What is required => Using the data below, return word for word every line from the one holding "Recreate this scene" down to the one holding "pi = math.pi". Leave pictures out.

Records for processing =>
════════

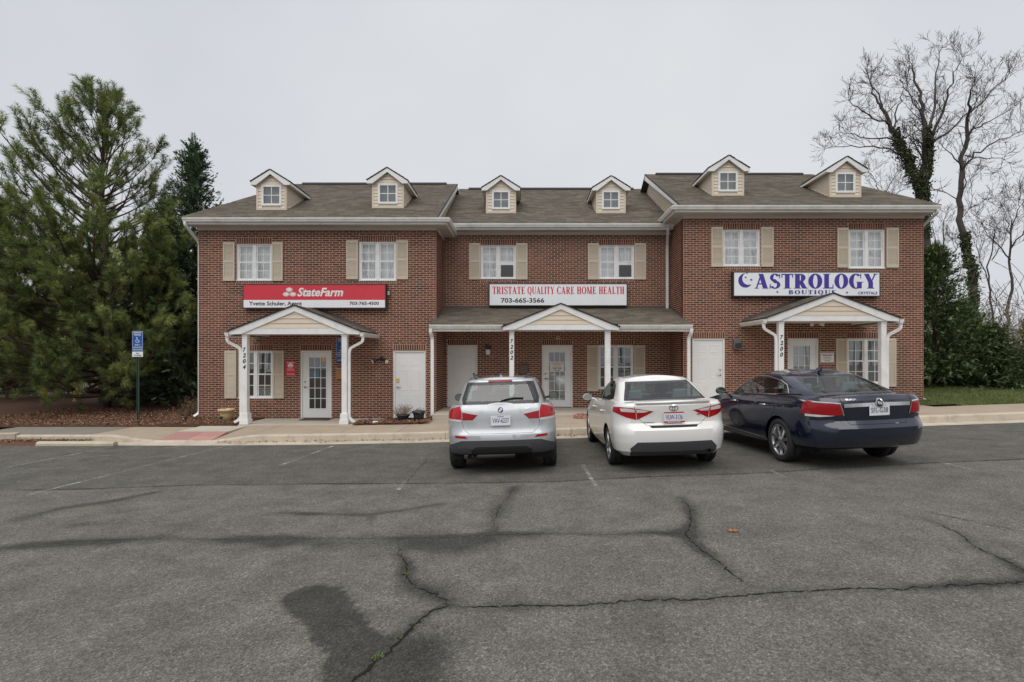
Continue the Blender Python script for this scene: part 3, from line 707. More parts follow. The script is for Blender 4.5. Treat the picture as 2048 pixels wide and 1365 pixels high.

════════

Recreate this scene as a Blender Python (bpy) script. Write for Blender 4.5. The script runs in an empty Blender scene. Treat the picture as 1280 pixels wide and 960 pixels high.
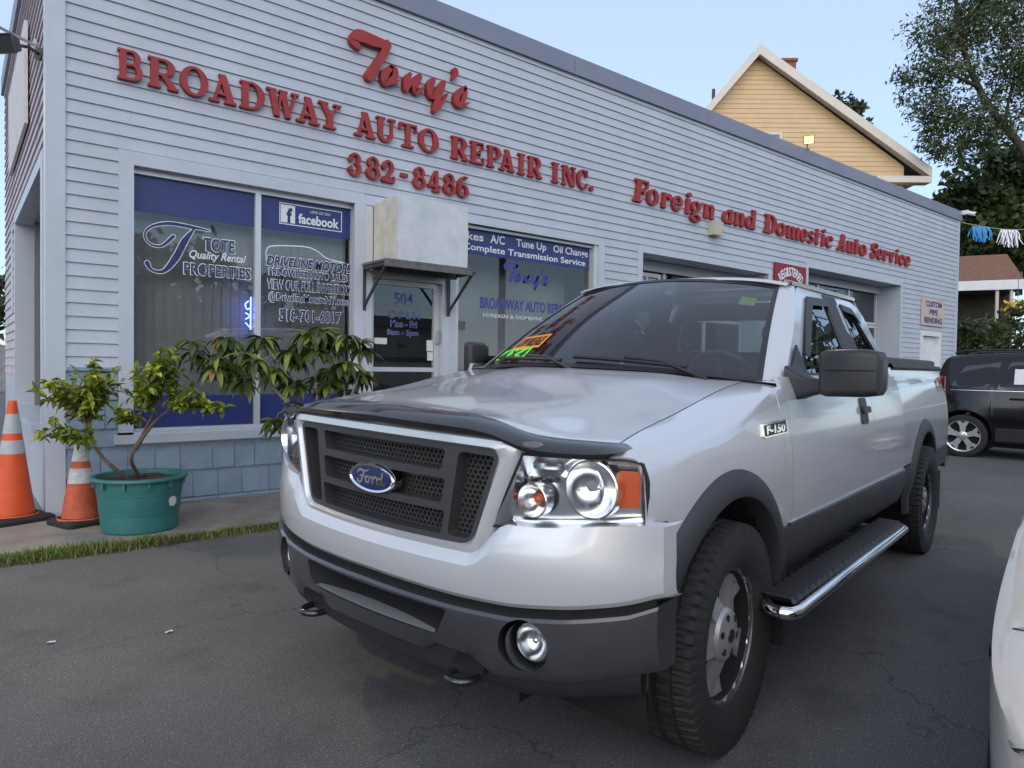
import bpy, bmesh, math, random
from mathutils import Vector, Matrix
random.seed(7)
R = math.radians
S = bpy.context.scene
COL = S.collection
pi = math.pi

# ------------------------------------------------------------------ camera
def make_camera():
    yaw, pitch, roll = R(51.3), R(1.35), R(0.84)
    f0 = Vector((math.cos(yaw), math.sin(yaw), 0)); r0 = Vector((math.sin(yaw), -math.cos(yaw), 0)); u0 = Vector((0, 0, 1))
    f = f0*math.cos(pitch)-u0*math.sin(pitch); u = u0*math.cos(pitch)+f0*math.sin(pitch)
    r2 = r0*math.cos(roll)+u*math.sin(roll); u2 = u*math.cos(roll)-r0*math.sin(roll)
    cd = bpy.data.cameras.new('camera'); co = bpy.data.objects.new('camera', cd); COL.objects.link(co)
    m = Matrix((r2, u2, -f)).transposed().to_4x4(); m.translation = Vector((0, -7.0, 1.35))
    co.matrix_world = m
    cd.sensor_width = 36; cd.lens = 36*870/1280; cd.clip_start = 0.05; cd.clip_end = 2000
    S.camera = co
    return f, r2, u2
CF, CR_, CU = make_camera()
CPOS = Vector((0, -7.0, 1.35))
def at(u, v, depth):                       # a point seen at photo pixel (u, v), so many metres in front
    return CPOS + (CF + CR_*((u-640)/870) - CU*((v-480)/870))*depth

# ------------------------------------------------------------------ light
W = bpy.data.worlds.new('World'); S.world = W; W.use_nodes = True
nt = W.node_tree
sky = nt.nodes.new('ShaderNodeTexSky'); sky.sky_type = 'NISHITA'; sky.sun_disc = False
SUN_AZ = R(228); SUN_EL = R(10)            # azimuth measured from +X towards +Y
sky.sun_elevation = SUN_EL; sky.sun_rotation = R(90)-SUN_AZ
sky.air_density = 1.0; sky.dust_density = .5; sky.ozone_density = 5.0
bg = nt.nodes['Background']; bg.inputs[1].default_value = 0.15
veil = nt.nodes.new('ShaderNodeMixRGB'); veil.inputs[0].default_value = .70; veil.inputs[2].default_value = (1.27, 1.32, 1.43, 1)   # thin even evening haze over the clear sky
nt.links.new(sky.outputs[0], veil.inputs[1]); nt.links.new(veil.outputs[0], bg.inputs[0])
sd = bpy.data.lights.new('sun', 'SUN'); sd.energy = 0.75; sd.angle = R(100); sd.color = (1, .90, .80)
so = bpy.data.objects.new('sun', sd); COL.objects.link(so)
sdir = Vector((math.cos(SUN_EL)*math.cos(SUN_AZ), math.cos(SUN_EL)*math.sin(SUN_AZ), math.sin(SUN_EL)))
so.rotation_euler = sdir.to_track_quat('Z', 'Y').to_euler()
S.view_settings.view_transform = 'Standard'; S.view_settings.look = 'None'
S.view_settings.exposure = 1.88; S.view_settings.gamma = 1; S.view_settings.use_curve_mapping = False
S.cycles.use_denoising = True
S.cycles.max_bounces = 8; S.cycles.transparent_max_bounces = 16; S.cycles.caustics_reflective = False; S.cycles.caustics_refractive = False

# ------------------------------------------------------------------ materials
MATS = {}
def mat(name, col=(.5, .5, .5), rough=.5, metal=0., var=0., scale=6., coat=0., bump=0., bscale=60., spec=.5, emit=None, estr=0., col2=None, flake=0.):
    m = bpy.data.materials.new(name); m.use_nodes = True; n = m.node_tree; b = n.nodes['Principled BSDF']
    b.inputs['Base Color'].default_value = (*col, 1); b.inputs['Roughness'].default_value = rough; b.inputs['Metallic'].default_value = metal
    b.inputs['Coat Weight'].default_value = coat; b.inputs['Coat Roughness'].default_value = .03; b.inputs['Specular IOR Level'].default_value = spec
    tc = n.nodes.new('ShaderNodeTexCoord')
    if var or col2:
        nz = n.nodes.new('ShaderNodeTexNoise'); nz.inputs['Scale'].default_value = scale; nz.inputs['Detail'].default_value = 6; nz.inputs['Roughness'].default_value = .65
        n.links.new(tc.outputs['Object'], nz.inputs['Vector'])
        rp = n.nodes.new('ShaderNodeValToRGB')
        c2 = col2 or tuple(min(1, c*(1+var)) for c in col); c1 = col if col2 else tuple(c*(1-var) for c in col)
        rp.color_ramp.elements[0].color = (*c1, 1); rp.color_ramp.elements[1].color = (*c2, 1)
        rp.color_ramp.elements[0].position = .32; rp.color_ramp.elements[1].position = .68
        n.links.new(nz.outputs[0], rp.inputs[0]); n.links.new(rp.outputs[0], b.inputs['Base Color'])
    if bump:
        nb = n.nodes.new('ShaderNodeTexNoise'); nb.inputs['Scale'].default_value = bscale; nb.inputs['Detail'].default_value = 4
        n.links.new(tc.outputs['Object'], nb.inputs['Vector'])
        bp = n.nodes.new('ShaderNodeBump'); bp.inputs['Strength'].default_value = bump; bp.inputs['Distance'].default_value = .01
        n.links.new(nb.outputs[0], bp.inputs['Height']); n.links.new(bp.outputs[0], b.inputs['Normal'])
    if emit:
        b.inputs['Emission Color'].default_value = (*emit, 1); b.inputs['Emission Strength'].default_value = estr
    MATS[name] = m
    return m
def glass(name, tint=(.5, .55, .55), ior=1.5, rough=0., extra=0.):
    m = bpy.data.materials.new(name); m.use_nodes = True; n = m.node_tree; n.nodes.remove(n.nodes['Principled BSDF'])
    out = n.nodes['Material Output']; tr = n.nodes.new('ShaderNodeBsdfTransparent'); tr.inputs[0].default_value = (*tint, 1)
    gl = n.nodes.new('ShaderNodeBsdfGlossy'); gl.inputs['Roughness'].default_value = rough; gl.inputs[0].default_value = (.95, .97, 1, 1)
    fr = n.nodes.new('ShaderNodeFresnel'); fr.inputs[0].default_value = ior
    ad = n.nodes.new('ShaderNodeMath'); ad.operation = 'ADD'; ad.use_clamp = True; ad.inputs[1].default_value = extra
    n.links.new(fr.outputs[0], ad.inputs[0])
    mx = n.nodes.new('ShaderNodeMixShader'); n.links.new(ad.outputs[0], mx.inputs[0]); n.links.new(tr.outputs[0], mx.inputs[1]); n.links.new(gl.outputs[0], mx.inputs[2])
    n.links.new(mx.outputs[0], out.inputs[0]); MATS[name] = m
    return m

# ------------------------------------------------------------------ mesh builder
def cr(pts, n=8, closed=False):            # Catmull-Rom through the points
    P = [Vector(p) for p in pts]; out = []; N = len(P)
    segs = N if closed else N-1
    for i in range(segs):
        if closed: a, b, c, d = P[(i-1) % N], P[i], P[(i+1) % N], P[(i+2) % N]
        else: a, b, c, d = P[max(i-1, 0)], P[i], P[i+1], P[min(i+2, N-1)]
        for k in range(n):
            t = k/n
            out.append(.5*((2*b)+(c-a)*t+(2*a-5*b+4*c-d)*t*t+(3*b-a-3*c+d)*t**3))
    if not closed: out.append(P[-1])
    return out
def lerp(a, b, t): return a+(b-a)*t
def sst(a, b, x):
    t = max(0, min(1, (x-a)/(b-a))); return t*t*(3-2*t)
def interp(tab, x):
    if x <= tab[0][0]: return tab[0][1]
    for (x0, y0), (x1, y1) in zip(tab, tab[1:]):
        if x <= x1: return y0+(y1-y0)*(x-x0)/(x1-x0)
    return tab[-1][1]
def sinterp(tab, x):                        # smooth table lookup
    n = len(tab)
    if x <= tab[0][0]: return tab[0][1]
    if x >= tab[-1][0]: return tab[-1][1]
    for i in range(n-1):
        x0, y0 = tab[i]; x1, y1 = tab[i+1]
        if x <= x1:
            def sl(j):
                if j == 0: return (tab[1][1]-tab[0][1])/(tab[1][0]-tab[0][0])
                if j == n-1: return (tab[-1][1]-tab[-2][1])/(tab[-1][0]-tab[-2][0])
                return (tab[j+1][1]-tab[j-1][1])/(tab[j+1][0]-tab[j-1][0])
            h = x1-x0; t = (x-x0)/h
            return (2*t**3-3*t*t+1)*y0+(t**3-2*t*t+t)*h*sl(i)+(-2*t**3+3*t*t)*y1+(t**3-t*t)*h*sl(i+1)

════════

Full solution =>
Recreate this scene as a Blender Python (bpy) script. Write for Blender 4.5. The script runs in an empty Blender scene. Treat the picture as 1280 pixels wide and 960 pixels high.
import bpy, bmesh, math, random
from mathutils import Vector, Matrix
random.seed(7)
R = math.radians
S = bpy.context.scene
COL = S.collection
pi = math.pi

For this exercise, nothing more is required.